With the enthusiastic support of his family Forbes studied at the Lambeth School of Art [1874 – 1876].  After further study at the Royal Academy, Forbes left for Paris to study at the atelier of Leon Bonnat; by the summer of 1881 he was in Cancale, a small fishing village near St. Malo in Brittany, painting ‘en plein air’ with his friend Henry La Thangue. 

After Forbes’s picture A Street in Brittany, also exhibited here in Room 11 had been purchased by the Walker Art Gallery in 1881, he abandoned an earlier idea of making a living as a portrait painter; ‘I must do ‘plein air’ or nothing.  It’s the only way to achieve success.  Stick to one branch of painting and make it your own’.  Despite his success with A Street in Brittany, Forbes found his Breton pictures difficult to sell.  This was one reason why in 1884 he moved to Newlyn a small fishing village near Penzance in Cornwall.  He was attracted by the mild climate; it was possible to paint out-doors throughout most of the year and there is also a special quality to the light at the extreme tip of the Cornish peninsula.  The harbour was full of bright and shimmering reflections; there was an abundance of boats, ropes, sails, nets, and the quaysides were crowded with men and women wearing the traditional clothing of a fishing community.  Such a location was a perfect inspiration for the bold brushwork and careful tonal painting which was the hallmark of Forbes’s work.  He wrote later, “every corner was a picture”.

There were several artists already established at Newlyn when Forbes arrived and no shortage of local people prepared to model for the painter.  He had however the greatest difficulty persuading young women to pose for him in the street.  There was another occasional obstacle.  The people of Newlyn were Methodists and strict observers of the Sabbath.  He once had stones thrown at him when he attempted to paint in the open air on a Sunday.
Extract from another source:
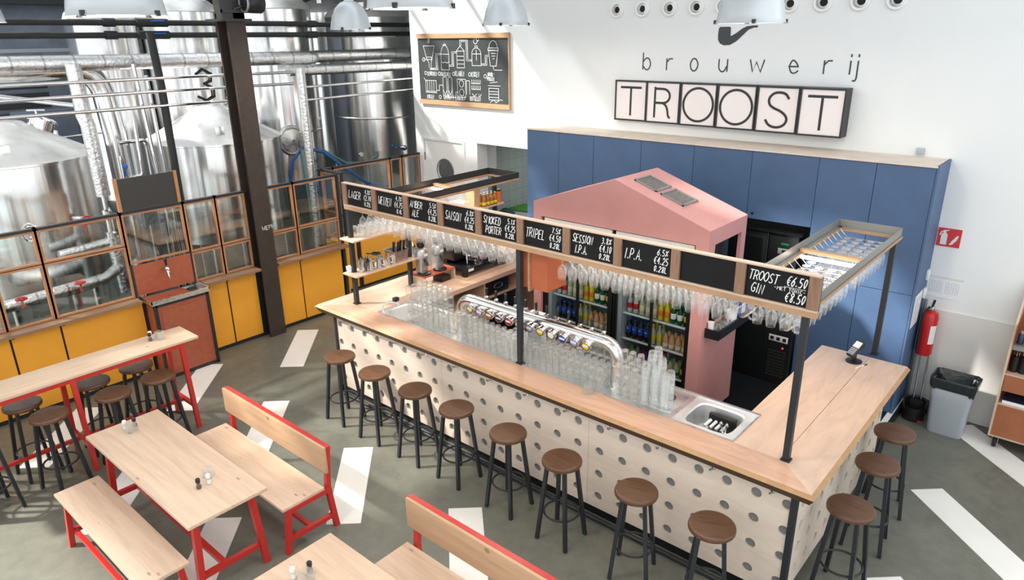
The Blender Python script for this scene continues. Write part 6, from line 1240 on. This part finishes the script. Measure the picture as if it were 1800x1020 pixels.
MB().box(CX0 + 0.02, CX1, CY0, CY0 + 0.018, 0.68, 0.86).build('front_panel', 'cart_brown', ca); MB().box(CX0 + 0.02, CX1, CY0 - 0.002, CY1, 0.86, 0.872).build('shelf_board', 'cart_edge', ca)
MB().box(CX0 + 0.02, CX1, CY1 - 0.015, CY1, 0.16, 1.75).box(CX0 + 0.02, CX0 + 0.025, CY0, CY1, 0.53, 1.4).build('back_panel', 'cart_brown', ca); MB().box(CX0 + 0.02, CX1, CY0 + 0.02, CY1 - 0.015, 1.135, 1.185).build('steel_shelf', 'raw_steel', ca)
for x in (CX0 + 0.07, CX1 - 0.1):
    for y in (CY0 + 0.07, CY1 - 0.07): c_ = MB().lathe([(0.002, -0.02), (0.055, -0.018), (0.06, 0), (0.055, 0.018), (0.002, 0.02)], (x, y, 0.06), 24, 'x').build('castor', 'black_rubber', ca); MB().box(x - 0.03, x - 0.024, y - 0.03, y + 0.03, 0.05, 0.14).box(x + 0.024, x + 0.03, y - 0.03, y + 0.03, 0.05, 0.14).build('fork', 'raw_steel', c_)
lf = thing('leaflet_stack', 'stack of dark printed leaflets in the lower cart opening', 'leaflet', (-0.25, 8.3, 0.535)); MB().box(-0.42, -0.22, 8.20, 8.42, 0.536, 0.57).build('pages', 'paper', lf); MB().box(-0.42, -0.22, 8.20, 8.42, 0.57, 0.574).build('cover', 'label_navy', lf)
lf = MB().box(-0.20, 0.1, 8.20, 8.42, 0.536, 0.575).build('paper_stack', 'paper'); tag(lf, 'stack of white papers beside the dark leaflets', 'paper')
for k in range(6):
    x = -0.40 + 0.075 * k; t = thing('cutlery_roll', 'dark cutlery holder with steel cutlery on the cart middle shelf', 'cutlery holder', (x, 8.3, 0.873), 0, 'cutlery holders on the cart')
    MB().lathe([(0.002, 0), (0.034, 0), (0.036, 0.17), (0.03, 0.17), (0.03, 0.02), (0.002, 0.02)], (x, 8.29, 0.873), 14).build('holder', 'black_plastic', t); q = MB()
    for j in range(4): q.tube([(x + 0.01 * math.cos(j * 1.6), 8.29 + 0.01 * math.sin(j * 1.6), 0.9), (x + 0.022 * math.cos(j * 1.6), 8.29 + 0.022 * math.sin(j * 1.6), 1.09)], 0.005, 6)
    q.build('cutlery', 'chrome', t)
LB = 'dark pepper jar with steel top on the upper cart shelf'
for k in range(5):
    t = thing('spice_jar', LB, 'jar', (-0.40 + 0.07 * k, 8.28 + 0.04 * (k % 2), 1.186), 0, 'jars on the upper cart shelf'); x, y = -0.40 + 0.07 * k, 8.28 + 0.04 * (k % 2)
    MB().lathe([(0.002, 0), (0.028, 0), (0.028, 0.10), (0.02, 0.115)], (x, y, 1.186), 14).build('jar_body', 'label_navy', t); MB().lathe([(0.021, 0.11), (0.022, 0.14), (0.002, 0.145)], (x, y, 1.186), 14).build('lid', 'chrome', t)

# ================================================================ PENDANT LAMPS
def lamp(x, y, z, d, label, top=6.5, power=14):
    t = thing('pendant_lamp', label, 'pendant lamp', (x, y, z), 0, 'dome pendant lamps'); r = d / 2
    MB().lathe([(r + 0.008, 0.0), (r, 0.008), (r * 0.97, 0.06), (r * 0.88, 0.16), (r * 0.70, 0.25), (r * 0.45, 0.31), (r * 0.25, 0.33), (r * 0.25, 0.42), (0.03, 0.44), (0.002, 0.44)], (x, y, z), 48).build('shade', 'lamp_shade', t)
    MB().lathe([(r - 0.006, 0.012), (r * 0.9, 0.012), (r * 0.5, 0.016), (0.002, 0.018)], (x, y, z), 40).build('diffuser', 'bulb_glow', t)
    for k in range(4): a = 0.5 + k * PI / 2; MB().box(x + r * math.cos(a) - 0.012, x + r * math.cos(a) + 0.012, y + r * math.sin(a) - 0.012, y + r * math.sin(a) + 0.012, z - 0.004, z + 0.025).build('clip', 'black_plastic', t)
    MB().tube([(x, y, z + 0.43), (x, y, top)], 0.008, 8).build('cord', 'raw_steel', t)
    ld = bpy.data.lights.new('lamp_light', 'AREA'); ld.shape = 'DISK'; ld.size = d * 0.85; ld.energy = power; ld.color = (1.0, 0.87, 0.74); lo = bpy.data.objects.new('lamp_light', ld); COL.objects.link(lo); lo.parent = t; lo.location = (0, 0, -0.012)
lamp(-5.46, 6.22, 4.29, 0.50, 'pendant lamp hanging right of the chalkboard'); lamp(-2.33, 5.42, 4.255, 0.50, 'pendant lamp hanging in front of the painted tobacco pipe'); lamp(-7.70, 5.82, 4.28, 0.50, 'pendant lamp hanging before the widest tank')
lamp(-4.36, 1.73, 4.32, 0.50, 'widest pendant lamp, in front of the black pipes at the top edge'); lamp(-8.80, 2.15, 4.37, 0.50, 'pendant lamp cut by the left picture edge'); lamp(-3.30, 2.93, 4.345, 0.50, 'pendant lamp at the top edge left of the chalkboard')
# the glass racks' own warm light
for x, y, w in ((-5.2, 5.3, 2.0), (-2.9, 5.3, 1.4), (-1.72, 6.08, 0.45), (-6.44, 6.11, 0.45)):
    ld = bpy.data.lights.new('tube_light', 'AREA'); ld.shape = 'RECTANGLE'; ld.size = w; ld.size_y = 0.05; ld.energy = 5 * w; ld.color = (1.0, 0.80, 0.60); lo = bpy.data.objects.new('tube_light', ld); COL.objects.link(lo); lo.location = (x, y, 2.33)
Off to the Fishing Grounds, was exhibited at the Royal Academy Summer Exhibition in 1886, where it failed to sell.  One writer criticised Forbes’s linear and aerial perspective.  Perhaps the critic was confused by the unusually bold, cropped, snap-shot composition of the painting that appeals so much to people today.  The close-up view of the fishermen and the way in which most of the sail, mast and deck are cut from the composition has a familiar feel; it reminds us of a still from a film.  Such cinematic images were not to be seen until ten years after this picture was painted. The picture was purchased by the Walker Art Gallery from the Liverpool Autumn Exhibition of 1886 for £350.00.  This price was almost five times the amount paid four years previously for his, A Street in Brittany. The increase in the price of Forbes’s pictures can be explained by the enthusiastic reception and public success of his painting, A Fish Sale on a Cornish Beach, exhibited at the Royal Academy in 1885.

Forbes soon became the leading figure in what was to be known as the Newlyn School of painters.  He got on well with artists and fishermen alike.  A fellow artist Norman Garstin wrote,
“his nature is an unusual compound of enthusiasm and scepticism, of strong opinions and generous deference to the ideas of others, the whole blended and kept sane by an unfailing sense of humour”

In 1899 Forbes married the Canadian born painter Elizabeth Adela Armstrong who worked in St. Ives as well as Newlyn.  Her painting, Blackberry Gathering is in the collection of the Walker but not on show at the moment.  Together they opened a school of painting in Newlyn in 1899.  The school was dedicated to ‘plein air’ principles and the necessity of working directly from the subject.  Elizabeth Forbes died in 1912 and their only child Alec was killed in the First World War in 1916.  Stanhope Forbes continued to paint out-doors up to the end of the 1930s.  He lived on until 1947, dying a few months before his ninetieth birthday.